Seeding Native Grasses

It would have been nice if European annual grasses had not replaced most of our native bunch grass.

On our hill ranch there are about as many native plant species as any place in the region, but invasive grasses still make up a huge percentage of the flora.

Well intended is the State of California requirement to use native grass seed when re-seeding areas disturbed by grading or dirt moving. I’m not sure how deep this policy is ingrained in our agencies, but it is appears to be beyond the influence of people of reason.

There may be occasions when native grass seeds have a chance to root and outcompete non-native annuals, but it’s not usually the case. To require native grass seeds to be used for re-vegetation after dirt work is folly.

Here’s photo of our property on Sherman Island. (click on photos to enlarge.)

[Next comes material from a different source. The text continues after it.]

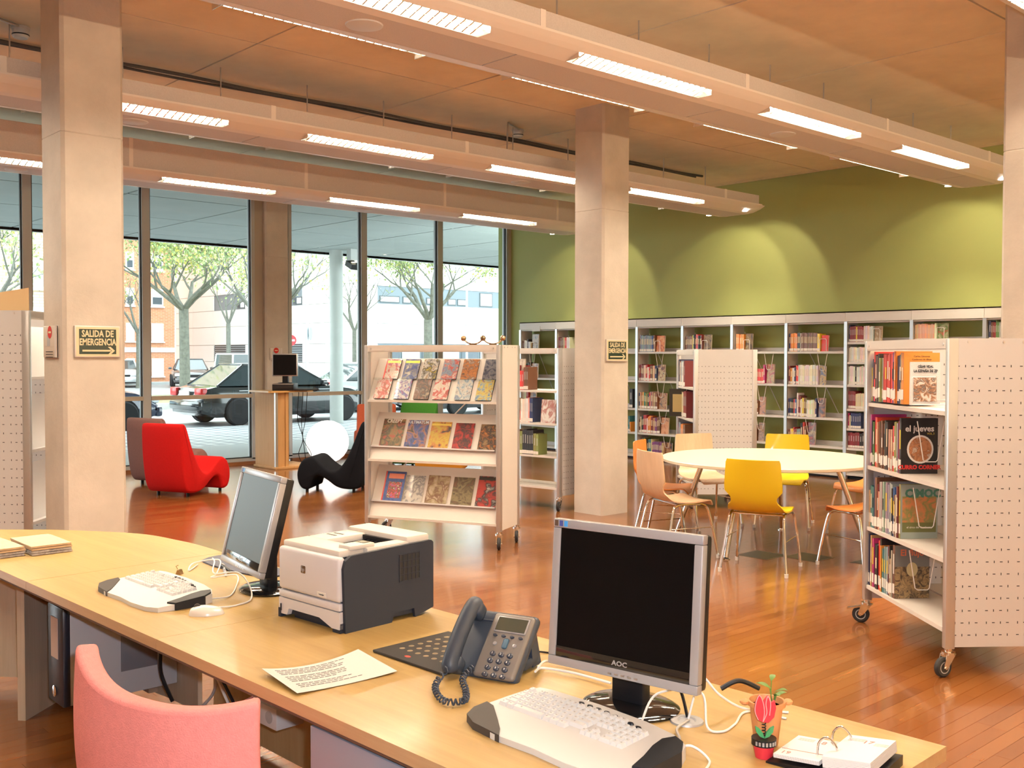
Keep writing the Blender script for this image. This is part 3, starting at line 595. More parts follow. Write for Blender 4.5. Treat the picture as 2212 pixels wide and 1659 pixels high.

Following construction, the berms at Mayberry were seeded with native grass seeds.

 After seeding, the rains came and the native grass seeds germinated. For a while, it looked as though they might work out. In the meantime, nearby non-native plants grew rapidly. (The native grasses were green with envy.)

I took a photo this week with my phone camera, not the best source, but you’ll get the point.

Took this photo yesterday from the levee overlooking Mayberry.

Non-native broad-leaf vegetation took off along the sides of the berm and the project managers were forced to spray it with herbicides to prevent it from taking over the native grass planting. This effort can be compared to dumping buckets of fresh water into the ocean in an effort to dilute it.

Native grass seed is more expensive, less available, less competitive and therefore requires more followup work to give it a chance to succeed. Once left unmaintained, the plants will fail.

Not only will the native grasses eventually fail, in the meantime we will have no vegetation at all on the berms to provide any habitat. Non-native vegetation has value, even if it’s not original.

Why are we wasting our resources in this feeble effort?

While grading around our ponds on the hill ranch last fall, we went through the same routine . The requirement to seed with native grasses may be well intended, but the effort is folly. We cannot be successful while planting native grasses on little patches of land surrounded by oceans of non-native plants, which have taken over because the native grasses could not compete with them to begin with.

I believe it’s time to put our resources where they make a difference. Sometimes we need to use common sense.